Members cast their votes on special resolutions at general meetings, either on a show of hands or a poll. Alternatively, they may be passed by written resolution, unless restricted under the company’s articles or shareholders’ agreement. 

Special resolutions must be delivered to Companies House by post within 15 days of being passed. A copy must also be given to all shareholders and the company auditor. Furthermore, the company must keep a copy of all resolutions at its registered office address or SAIL address.


Written resolutions

They offer a practical solution where shareholders are unable to convene in person, for example, if they live in different places. Written resolutions are used when shareholders wish to make decisions without the need to call and attend a general meeting. 

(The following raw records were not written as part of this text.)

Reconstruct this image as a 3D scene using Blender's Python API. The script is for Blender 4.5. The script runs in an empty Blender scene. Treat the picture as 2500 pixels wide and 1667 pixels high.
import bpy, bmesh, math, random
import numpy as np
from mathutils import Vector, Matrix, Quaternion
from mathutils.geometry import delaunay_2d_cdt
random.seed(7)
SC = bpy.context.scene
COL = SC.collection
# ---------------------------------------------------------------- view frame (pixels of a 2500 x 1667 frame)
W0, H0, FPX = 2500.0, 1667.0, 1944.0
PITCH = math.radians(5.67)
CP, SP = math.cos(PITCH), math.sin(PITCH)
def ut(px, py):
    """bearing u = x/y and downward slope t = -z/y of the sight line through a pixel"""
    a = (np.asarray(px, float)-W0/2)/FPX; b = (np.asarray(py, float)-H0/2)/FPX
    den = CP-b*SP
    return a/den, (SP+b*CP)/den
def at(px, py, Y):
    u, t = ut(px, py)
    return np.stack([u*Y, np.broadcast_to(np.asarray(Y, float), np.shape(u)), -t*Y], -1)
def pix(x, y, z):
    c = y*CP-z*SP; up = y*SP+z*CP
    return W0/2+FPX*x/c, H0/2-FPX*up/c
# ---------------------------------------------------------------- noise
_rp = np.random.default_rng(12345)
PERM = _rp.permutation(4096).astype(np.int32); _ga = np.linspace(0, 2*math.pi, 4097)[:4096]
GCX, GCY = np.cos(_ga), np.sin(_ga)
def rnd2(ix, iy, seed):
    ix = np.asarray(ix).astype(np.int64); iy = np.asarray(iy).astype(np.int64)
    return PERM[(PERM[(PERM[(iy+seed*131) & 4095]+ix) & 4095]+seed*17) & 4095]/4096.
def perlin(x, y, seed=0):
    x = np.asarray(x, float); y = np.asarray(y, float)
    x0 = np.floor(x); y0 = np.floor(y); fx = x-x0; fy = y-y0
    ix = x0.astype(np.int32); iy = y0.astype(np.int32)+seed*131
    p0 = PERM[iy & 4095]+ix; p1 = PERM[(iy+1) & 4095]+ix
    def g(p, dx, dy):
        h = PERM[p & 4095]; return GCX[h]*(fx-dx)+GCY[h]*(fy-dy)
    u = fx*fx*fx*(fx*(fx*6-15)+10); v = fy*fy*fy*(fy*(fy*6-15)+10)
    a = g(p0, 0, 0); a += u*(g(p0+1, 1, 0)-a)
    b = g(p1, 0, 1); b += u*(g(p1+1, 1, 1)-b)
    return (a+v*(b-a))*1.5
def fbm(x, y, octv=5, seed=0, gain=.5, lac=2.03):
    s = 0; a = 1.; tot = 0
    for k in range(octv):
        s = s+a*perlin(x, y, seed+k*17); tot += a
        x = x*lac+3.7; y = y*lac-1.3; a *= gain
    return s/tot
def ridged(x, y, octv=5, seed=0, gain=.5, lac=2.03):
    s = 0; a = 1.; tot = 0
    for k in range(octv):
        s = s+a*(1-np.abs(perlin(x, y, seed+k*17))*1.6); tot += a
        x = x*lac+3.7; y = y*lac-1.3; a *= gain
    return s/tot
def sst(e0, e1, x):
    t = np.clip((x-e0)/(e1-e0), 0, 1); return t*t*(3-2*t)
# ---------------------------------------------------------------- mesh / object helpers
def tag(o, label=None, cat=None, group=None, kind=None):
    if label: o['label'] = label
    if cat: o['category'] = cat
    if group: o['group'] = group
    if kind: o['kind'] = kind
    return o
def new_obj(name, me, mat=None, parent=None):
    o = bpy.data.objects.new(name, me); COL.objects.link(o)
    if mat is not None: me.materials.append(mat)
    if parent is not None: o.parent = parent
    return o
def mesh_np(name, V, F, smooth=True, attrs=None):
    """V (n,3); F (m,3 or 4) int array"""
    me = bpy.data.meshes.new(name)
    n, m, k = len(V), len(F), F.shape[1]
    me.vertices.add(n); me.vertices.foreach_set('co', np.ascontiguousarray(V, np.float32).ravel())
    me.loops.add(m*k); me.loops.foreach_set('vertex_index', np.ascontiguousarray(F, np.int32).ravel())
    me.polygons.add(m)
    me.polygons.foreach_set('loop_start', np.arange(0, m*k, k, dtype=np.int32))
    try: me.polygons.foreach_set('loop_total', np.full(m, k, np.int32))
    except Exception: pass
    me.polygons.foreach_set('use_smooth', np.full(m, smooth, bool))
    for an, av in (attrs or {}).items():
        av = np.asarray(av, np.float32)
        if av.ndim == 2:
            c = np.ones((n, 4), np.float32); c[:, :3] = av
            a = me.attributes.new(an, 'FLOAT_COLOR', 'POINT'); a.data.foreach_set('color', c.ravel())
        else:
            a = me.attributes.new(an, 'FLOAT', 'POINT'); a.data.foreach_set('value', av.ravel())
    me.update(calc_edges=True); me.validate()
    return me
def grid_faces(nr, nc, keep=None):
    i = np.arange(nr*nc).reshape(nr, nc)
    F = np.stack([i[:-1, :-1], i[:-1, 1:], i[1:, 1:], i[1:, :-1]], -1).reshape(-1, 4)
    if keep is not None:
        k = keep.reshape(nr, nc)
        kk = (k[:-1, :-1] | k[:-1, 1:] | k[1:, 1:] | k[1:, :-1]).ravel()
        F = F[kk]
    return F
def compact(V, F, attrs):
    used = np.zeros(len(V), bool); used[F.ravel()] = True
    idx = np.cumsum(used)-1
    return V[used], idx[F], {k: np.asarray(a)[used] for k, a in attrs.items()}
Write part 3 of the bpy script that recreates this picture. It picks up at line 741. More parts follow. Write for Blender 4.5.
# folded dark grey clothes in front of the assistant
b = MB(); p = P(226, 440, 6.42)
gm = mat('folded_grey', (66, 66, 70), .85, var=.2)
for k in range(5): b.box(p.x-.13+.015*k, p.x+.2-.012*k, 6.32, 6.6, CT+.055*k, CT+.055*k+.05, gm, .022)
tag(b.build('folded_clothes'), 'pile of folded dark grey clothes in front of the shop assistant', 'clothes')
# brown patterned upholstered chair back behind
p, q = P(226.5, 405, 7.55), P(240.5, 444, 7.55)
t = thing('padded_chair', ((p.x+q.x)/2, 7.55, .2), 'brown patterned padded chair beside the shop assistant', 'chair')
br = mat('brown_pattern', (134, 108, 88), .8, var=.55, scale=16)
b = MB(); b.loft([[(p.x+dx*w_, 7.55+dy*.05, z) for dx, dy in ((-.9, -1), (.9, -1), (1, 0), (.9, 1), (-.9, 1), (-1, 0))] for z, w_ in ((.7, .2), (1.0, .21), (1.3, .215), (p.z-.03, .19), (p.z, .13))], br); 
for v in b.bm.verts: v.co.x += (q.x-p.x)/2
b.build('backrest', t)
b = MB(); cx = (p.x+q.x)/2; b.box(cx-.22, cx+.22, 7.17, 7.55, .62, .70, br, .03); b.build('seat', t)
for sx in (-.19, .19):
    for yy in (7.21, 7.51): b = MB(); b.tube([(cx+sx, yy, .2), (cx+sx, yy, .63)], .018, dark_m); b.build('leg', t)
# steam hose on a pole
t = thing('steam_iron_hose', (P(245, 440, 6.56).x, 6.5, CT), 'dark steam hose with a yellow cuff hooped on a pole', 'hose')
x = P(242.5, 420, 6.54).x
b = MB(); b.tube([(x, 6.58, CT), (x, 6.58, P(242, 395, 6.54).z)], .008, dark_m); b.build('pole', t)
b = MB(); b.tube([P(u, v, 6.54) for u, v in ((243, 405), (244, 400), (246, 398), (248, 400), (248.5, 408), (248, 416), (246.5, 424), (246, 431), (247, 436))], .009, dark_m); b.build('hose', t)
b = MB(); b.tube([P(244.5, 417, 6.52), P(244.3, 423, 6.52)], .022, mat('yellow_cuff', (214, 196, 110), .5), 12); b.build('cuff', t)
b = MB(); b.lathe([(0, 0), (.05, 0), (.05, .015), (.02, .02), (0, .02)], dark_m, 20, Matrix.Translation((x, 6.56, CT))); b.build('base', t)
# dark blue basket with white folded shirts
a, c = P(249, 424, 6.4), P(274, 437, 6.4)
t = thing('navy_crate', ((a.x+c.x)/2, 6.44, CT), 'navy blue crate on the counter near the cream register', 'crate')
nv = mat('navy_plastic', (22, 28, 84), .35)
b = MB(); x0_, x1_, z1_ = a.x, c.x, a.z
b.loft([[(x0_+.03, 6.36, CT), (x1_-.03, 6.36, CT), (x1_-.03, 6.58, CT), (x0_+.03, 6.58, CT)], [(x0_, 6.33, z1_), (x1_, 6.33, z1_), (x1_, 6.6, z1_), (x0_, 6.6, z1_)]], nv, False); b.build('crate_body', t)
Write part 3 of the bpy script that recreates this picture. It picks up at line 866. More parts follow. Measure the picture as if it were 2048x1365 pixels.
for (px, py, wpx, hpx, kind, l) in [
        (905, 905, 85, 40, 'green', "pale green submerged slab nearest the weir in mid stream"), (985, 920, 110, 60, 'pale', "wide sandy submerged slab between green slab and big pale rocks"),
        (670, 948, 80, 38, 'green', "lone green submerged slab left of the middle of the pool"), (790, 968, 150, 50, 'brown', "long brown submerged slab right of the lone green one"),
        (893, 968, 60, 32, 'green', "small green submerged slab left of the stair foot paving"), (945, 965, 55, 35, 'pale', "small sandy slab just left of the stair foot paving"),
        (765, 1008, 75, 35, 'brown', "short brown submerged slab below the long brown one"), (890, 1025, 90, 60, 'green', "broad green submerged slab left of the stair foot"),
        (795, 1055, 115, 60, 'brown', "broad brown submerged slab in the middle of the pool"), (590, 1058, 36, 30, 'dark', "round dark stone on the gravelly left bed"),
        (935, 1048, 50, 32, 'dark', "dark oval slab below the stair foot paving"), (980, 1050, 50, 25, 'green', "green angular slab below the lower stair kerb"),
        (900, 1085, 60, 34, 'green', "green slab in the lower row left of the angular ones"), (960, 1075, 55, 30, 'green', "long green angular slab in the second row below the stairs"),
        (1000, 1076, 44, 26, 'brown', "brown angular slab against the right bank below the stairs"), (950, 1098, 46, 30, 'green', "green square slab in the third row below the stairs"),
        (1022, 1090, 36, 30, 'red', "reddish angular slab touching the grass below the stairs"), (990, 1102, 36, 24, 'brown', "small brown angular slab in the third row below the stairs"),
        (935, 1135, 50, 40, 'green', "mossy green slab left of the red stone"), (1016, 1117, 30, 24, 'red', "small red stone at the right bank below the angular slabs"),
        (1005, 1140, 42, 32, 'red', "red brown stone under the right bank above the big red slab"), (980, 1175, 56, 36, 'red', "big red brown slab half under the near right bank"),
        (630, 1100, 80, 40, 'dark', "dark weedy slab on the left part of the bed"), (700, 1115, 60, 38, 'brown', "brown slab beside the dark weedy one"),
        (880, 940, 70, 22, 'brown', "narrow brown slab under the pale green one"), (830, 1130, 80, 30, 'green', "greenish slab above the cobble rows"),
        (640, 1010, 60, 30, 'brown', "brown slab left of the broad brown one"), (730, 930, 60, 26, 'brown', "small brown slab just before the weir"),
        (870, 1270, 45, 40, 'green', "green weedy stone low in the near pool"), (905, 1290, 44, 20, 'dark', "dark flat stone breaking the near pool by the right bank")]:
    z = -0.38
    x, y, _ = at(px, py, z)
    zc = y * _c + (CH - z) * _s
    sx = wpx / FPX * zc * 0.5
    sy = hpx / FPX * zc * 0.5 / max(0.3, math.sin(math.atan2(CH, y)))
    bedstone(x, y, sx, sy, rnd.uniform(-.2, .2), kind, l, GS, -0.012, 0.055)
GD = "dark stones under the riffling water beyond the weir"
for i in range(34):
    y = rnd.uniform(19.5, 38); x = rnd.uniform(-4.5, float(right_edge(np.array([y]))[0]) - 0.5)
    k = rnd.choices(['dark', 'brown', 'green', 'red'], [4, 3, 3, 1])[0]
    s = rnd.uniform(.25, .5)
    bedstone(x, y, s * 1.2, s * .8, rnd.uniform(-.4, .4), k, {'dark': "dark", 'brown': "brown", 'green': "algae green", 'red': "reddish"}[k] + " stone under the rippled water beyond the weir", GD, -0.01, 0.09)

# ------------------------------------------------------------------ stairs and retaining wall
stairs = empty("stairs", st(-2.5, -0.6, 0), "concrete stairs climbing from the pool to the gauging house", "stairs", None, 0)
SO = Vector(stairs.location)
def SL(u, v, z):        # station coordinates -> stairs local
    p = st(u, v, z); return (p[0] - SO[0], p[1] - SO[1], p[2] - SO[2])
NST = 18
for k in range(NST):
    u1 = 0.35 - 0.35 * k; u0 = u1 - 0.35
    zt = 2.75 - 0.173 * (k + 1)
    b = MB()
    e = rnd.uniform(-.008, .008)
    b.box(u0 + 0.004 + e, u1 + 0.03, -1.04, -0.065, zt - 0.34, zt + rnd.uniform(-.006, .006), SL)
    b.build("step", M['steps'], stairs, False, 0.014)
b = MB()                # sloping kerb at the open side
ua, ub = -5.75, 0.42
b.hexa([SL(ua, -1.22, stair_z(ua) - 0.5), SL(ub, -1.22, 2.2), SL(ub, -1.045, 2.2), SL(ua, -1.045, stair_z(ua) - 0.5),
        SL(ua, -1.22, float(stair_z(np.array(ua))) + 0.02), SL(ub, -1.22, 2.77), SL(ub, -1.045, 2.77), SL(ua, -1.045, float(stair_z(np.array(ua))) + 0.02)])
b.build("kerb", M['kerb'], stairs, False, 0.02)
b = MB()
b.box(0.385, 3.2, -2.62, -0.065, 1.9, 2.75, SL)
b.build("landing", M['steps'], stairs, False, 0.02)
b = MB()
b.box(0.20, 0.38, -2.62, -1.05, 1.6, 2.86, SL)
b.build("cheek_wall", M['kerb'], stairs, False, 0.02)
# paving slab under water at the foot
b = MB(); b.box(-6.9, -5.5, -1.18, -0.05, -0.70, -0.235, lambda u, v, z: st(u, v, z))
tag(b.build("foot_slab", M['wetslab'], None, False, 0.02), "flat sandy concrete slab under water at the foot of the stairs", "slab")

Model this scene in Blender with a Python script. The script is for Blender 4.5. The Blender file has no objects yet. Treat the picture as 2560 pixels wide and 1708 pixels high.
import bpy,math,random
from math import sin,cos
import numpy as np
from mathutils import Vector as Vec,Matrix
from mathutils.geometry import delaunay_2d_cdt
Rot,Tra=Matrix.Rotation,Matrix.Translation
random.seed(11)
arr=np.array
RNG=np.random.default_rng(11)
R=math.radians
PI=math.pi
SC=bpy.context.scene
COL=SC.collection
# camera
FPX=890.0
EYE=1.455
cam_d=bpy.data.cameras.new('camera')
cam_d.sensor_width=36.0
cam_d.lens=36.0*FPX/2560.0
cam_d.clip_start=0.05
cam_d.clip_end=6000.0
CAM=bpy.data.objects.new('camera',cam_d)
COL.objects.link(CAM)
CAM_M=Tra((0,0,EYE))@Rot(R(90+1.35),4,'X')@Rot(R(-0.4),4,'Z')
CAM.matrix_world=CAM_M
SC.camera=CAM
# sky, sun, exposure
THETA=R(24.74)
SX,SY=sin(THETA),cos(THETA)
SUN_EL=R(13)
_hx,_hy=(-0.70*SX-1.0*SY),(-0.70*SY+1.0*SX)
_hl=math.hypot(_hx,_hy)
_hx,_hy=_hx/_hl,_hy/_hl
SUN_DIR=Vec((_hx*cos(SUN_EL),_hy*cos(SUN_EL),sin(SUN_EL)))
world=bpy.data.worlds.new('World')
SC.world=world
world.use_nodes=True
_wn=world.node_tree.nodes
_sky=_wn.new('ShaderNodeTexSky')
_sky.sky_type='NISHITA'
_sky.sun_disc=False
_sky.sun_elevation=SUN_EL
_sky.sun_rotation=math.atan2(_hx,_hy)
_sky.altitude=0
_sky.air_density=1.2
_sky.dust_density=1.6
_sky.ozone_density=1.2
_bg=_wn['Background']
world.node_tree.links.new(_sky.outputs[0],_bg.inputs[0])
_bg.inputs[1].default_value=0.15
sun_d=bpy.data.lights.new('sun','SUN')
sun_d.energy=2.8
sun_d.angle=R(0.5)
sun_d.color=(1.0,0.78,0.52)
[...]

Any written ordinary resolution must be passed by a simple majority of shareholders’ votes. Written special resolutions require a 75% majority vote. Shareholders cast their votes by signing the written.


Board resolutions

Board resolutions are formal decisions taken by the directors, either at board meetings or in writing. The types of decisions that company directors can make depend entirely on the powers they are granted by the shareholders. Their rights and powers are outlined in the articles of association and shareholders’ agreement.

Typically, a simple majority vote of the directors is all that is required to pass a board resolution. However, some companies amend their articles to include provisions specifying that a higher majority or unanimous agreement is required for some or all board resolutions.